# What to do:
Take the data below and repeat it exactly.

# Source data:

————

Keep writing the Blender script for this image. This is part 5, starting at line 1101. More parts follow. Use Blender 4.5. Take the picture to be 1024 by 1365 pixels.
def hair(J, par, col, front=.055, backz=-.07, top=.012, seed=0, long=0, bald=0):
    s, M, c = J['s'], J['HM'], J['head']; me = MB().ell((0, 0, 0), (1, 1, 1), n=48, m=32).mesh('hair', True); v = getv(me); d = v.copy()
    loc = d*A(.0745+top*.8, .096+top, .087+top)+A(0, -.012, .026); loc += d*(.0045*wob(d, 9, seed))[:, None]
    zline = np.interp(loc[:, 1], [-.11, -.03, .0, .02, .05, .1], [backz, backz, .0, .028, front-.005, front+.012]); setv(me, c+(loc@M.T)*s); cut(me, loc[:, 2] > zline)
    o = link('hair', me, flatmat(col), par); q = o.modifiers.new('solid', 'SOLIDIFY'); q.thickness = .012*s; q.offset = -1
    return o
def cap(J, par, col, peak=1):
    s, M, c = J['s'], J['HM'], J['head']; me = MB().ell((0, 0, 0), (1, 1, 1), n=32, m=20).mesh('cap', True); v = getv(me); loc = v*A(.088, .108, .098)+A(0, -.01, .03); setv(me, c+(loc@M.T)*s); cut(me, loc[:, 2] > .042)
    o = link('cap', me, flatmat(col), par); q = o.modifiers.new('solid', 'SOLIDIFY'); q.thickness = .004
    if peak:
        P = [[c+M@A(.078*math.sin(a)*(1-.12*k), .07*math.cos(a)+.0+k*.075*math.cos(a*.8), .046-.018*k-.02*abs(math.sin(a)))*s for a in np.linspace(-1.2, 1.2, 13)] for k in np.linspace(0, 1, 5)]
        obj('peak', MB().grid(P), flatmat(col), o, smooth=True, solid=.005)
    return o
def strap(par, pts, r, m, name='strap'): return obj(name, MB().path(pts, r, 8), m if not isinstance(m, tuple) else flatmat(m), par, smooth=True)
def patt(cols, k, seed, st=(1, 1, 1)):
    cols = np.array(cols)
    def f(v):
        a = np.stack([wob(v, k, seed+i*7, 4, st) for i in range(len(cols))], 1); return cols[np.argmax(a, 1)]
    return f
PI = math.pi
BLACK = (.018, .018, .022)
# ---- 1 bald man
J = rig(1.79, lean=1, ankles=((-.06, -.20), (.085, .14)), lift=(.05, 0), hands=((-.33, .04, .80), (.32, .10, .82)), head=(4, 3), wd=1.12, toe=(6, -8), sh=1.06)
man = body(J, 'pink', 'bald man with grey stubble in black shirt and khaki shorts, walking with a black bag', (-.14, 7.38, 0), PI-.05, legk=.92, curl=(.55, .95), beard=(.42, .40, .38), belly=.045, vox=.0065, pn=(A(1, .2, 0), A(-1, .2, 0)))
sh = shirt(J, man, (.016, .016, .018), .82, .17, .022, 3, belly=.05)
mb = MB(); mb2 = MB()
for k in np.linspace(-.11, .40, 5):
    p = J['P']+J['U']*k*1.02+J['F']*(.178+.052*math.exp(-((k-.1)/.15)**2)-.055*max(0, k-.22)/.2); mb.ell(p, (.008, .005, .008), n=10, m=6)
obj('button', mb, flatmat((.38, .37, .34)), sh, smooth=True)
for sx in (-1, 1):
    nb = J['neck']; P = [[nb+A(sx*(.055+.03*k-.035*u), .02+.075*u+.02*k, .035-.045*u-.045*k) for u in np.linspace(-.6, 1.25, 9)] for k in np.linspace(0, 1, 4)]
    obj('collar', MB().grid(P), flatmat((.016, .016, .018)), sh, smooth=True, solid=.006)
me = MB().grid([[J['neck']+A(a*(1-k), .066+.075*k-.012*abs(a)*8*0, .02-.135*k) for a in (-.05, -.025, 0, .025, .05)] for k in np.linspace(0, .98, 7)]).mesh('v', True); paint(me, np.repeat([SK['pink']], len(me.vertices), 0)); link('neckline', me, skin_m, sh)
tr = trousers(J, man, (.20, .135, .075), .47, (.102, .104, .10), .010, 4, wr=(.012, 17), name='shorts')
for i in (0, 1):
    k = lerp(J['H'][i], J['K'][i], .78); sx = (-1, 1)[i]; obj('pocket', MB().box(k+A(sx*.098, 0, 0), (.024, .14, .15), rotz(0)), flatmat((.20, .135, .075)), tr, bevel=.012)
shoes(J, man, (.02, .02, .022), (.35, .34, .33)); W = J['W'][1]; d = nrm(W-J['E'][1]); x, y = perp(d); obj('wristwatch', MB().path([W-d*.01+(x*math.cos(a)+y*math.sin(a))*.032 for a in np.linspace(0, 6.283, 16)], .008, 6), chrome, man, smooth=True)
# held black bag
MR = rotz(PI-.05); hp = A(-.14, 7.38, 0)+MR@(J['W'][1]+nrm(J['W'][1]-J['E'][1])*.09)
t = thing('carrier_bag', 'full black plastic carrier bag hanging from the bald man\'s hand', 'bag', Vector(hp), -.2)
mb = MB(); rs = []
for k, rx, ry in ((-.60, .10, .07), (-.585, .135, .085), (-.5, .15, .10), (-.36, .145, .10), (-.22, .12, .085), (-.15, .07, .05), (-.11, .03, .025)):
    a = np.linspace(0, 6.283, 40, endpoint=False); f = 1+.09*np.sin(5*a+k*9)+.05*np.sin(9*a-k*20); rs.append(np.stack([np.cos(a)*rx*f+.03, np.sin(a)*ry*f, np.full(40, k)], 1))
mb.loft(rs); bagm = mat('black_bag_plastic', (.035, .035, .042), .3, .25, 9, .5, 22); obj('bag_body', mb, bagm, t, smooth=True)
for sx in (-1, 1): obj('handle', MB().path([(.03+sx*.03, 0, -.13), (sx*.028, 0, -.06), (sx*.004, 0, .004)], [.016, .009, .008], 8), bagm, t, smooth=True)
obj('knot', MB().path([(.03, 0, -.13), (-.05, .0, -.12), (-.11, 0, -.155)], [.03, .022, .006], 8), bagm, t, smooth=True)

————

# The completed task:
Keep writing the Blender script for this image. This is part 5, starting at line 1101. More parts follow. Use Blender 4.5. Take the picture to be 1024 by 1365 pixels.
def hair(J, par, col, front=.055, backz=-.07, top=.012, seed=0, long=0, bald=0):
    s, M, c = J['s'], J['HM'], J['head']; me = MB().ell((0, 0, 0), (1, 1, 1), n=48, m=32).mesh('hair', True); v = getv(me); d = v.copy()
    loc = d*A(.0745+top*.8, .096+top, .087+top)+A(0, -.012, .026); loc += d*(.0045*wob(d, 9, seed))[:, None]
    zline = np.interp(loc[:, 1], [-.11, -.03, .0, .02, .05, .1], [backz, backz, .0, .028, front-.005, front+.012]); setv(me, c+(loc@M.T)*s); cut(me, loc[:, 2] > zline)
    o = link('hair', me, flatmat(col), par); q = o.modifiers.new('solid', 'SOLIDIFY'); q.thickness = .012*s; q.offset = -1
    return o
def cap(J, par, col, peak=1):
    s, M, c = J['s'], J['HM'], J['head']; me = MB().ell((0, 0, 0), (1, 1, 1), n=32, m=20).mesh('cap', True); v = getv(me); loc = v*A(.088, .108, .098)+A(0, -.01, .03); setv(me, c+(loc@M.T)*s); cut(me, loc[:, 2] > .042)
    o = link('cap', me, flatmat(col), par); q = o.modifiers.new('solid', 'SOLIDIFY'); q.thickness = .004
    if peak:
        P = [[c+M@A(.078*math.sin(a)*(1-.12*k), .07*math.cos(a)+.0+k*.075*math.cos(a*.8), .046-.018*k-.02*abs(math.sin(a)))*s for a in np.linspace(-1.2, 1.2, 13)] for k in np.linspace(0, 1, 5)]
        obj('peak', MB().grid(P), flatmat(col), o, smooth=True, solid=.005)
    return o
def strap(par, pts, r, m, name='strap'): return obj(name, MB().path(pts, r, 8), m if not isinstance(m, tuple) else flatmat(m), par, smooth=True)
def patt(cols, k, seed, st=(1, 1, 1)):
    cols = np.array(cols)
    def f(v):
        a = np.stack([wob(v, k, seed+i*7, 4, st) for i in range(len(cols))], 1); return cols[np.argmax(a, 1)]
    return f
PI = math.pi
BLACK = (.018, .018, .022)
# ---- 1 bald man
J = rig(1.79, lean=1, ankles=((-.06, -.20), (.085, .14)), lift=(.05, 0), hands=((-.33, .04, .80), (.32, .10, .82)), head=(4, 3), wd=1.12, toe=(6, -8), sh=1.06)
man = body(J, 'pink', 'bald man with grey stubble in black shirt and khaki shorts, walking with a black bag', (-.14, 7.38, 0), PI-.05, legk=.92, curl=(.55, .95), beard=(.42, .40, .38), belly=.045, vox=.0065, pn=(A(1, .2, 0), A(-1, .2, 0)))
sh = shirt(J, man, (.016, .016, .018), .82, .17, .022, 3, belly=.05)
mb = MB(); mb2 = MB()
for k in np.linspace(-.11, .40, 5):
    p = J['P']+J['U']*k*1.02+J['F']*(.178+.052*math.exp(-((k-.1)/.15)**2)-.055*max(0, k-.22)/.2); mb.ell(p, (.008, .005, .008), n=10, m=6)
obj('button', mb, flatmat((.38, .37, .34)), sh, smooth=True)
for sx in (-1, 1):
    nb = J['neck']; P = [[nb+A(sx*(.055+.03*k-.035*u), .02+.075*u+.02*k, .035-.045*u-.045*k) for u in np.linspace(-.6, 1.25, 9)] for k in np.linspace(0, 1, 4)]
    obj('collar', MB().grid(P), flatmat((.016, .016, .018)), sh, smooth=True, solid=.006)
me = MB().grid([[J['neck']+A(a*(1-k), .066+.075*k-.012*abs(a)*8*0, .02-.135*k) for a in (-.05, -.025, 0, .025, .05)] for k in np.linspace(0, .98, 7)]).mesh('v', True); paint(me, np.repeat([SK['pink']], len(me.vertices), 0)); link('neckline', me, skin_m, sh)
tr = trousers(J, man, (.20, .135, .075), .47, (.102, .104, .10), .010, 4, wr=(.012, 17), name='shorts')
for i in (0, 1):
    k = lerp(J['H'][i], J['K'][i], .78); sx = (-1, 1)[i]; obj('pocket', MB().box(k+A(sx*.098, 0, 0), (.024, .14, .15), rotz(0)), flatmat((.20, .135, .075)), tr, bevel=.012)
shoes(J, man, (.02, .02, .022), (.35, .34, .33)); W = J['W'][1]; d = nrm(W-J['E'][1]); x, y = perp(d); obj('wristwatch', MB().path([W-d*.01+(x*math.cos(a)+y*math.sin(a))*.032 for a in np.linspace(0, 6.283, 16)], .008, 6), chrome, man, smooth=True)
# held black bag
MR = rotz(PI-.05); hp = A(-.14, 7.38, 0)+MR@(J['W'][1]+nrm(J['W'][1]-J['E'][1])*.09)
t = thing('carrier_bag', 'full black plastic carrier bag hanging from the bald man\'s hand', 'bag', Vector(hp), -.2)
mb = MB(); rs = []
for k, rx, ry in ((-.60, .10, .07), (-.585, .135, .085), (-.5, .15, .10), (-.36, .145, .10), (-.22, .12, .085), (-.15, .07, .05), (-.11, .03, .025)):
    a = np.linspace(0, 6.283, 40, endpoint=False); f = 1+.09*np.sin(5*a+k*9)+.05*np.sin(9*a-k*20); rs.append(np.stack([np.cos(a)*rx*f+.03, np.sin(a)*ry*f, np.full(40, k)], 1))
mb.loft(rs); bagm = mat('black_bag_plastic', (.035, .035, .042), .3, .25, 9, .5, 22); obj('bag_body', mb, bagm, t, smooth=True)
for sx in (-1, 1): obj('handle', MB().path([(.03+sx*.03, 0, -.13), (sx*.028, 0, -.06), (sx*.004, 0, .004)], [.016, .009, .008], 8), bagm, t, smooth=True)
obj('knot', MB().path([(.03, 0, -.13), (-.05, .0, -.12), (-.11, 0, -.155)], [.03, .022, .006], 8), bagm, t, smooth=True)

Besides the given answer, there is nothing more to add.